• **GIVEN PROBLEM**: Copy out all of the data below with no alterations.

**** DATASET EXCERPT ****

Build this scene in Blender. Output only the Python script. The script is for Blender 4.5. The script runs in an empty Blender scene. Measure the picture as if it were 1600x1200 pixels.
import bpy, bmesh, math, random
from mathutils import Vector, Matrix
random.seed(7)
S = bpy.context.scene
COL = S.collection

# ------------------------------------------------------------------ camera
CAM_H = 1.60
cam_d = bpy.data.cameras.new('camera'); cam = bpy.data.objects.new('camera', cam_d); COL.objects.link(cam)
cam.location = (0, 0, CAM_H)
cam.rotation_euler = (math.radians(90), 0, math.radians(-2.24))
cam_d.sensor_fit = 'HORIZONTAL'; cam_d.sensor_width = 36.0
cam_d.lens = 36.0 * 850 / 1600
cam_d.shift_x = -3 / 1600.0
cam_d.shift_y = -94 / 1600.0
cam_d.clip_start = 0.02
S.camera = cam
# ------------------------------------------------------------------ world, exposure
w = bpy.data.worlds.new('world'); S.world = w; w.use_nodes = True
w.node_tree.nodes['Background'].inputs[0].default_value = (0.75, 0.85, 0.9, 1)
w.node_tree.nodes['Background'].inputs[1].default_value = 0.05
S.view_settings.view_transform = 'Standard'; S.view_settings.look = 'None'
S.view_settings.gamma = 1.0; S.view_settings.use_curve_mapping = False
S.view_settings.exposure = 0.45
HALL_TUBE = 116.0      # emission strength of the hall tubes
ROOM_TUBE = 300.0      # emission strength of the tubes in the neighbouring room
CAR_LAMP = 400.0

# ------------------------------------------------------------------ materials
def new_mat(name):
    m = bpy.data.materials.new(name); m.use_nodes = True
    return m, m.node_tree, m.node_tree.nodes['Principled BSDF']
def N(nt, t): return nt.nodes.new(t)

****

• **RESULT FOR THIS EXERCISE**:
Build this scene in Blender. Output only the Python script. The script is for Blender 4.5. The script runs in an empty Blender scene. Measure the picture as if it were 1600x1200 pixels.
import bpy, bmesh, math, random
from mathutils import Vector, Matrix
random.seed(7)
S = bpy.context.scene
COL = S.collection

# ------------------------------------------------------------------ camera
CAM_H = 1.60
cam_d = bpy.data.cameras.new('camera'); cam = bpy.data.objects.new('camera', cam_d); COL.objects.link(cam)
cam.location = (0, 0, CAM_H)
cam.rotation_euler = (math.radians(90), 0, math.radians(-2.24))
cam_d.sensor_fit = 'HORIZONTAL'; cam_d.sensor_width = 36.0
cam_d.lens = 36.0 * 850 / 1600
cam_d.shift_x = -3 / 1600.0
cam_d.shift_y = -94 / 1600.0
cam_d.clip_start = 0.02
S.camera = cam
# ------------------------------------------------------------------ world, exposure
w = bpy.data.worlds.new('world'); S.world = w; w.use_nodes = True
w.node_tree.nodes['Background'].inputs[0].default_value = (0.75, 0.85, 0.9, 1)
w.node_tree.nodes['Background'].inputs[1].default_value = 0.05
S.view_settings.view_transform = 'Standard'; S.view_settings.look = 'None'
S.view_settings.gamma = 1.0; S.view_settings.use_curve_mapping = False
S.view_settings.exposure = 0.45
HALL_TUBE = 116.0      # emission strength of the hall tubes
ROOM_TUBE = 300.0      # emission strength of the tubes in the neighbouring room
CAR_LAMP = 400.0

# ------------------------------------------------------------------ materials
def new_mat(name):
    m = bpy.data.materials.new(name); m.use_nodes = True
    return m, m.node_tree, m.node_tree.nodes['Principled BSDF']
def N(nt, t): return nt.nodes.new(t)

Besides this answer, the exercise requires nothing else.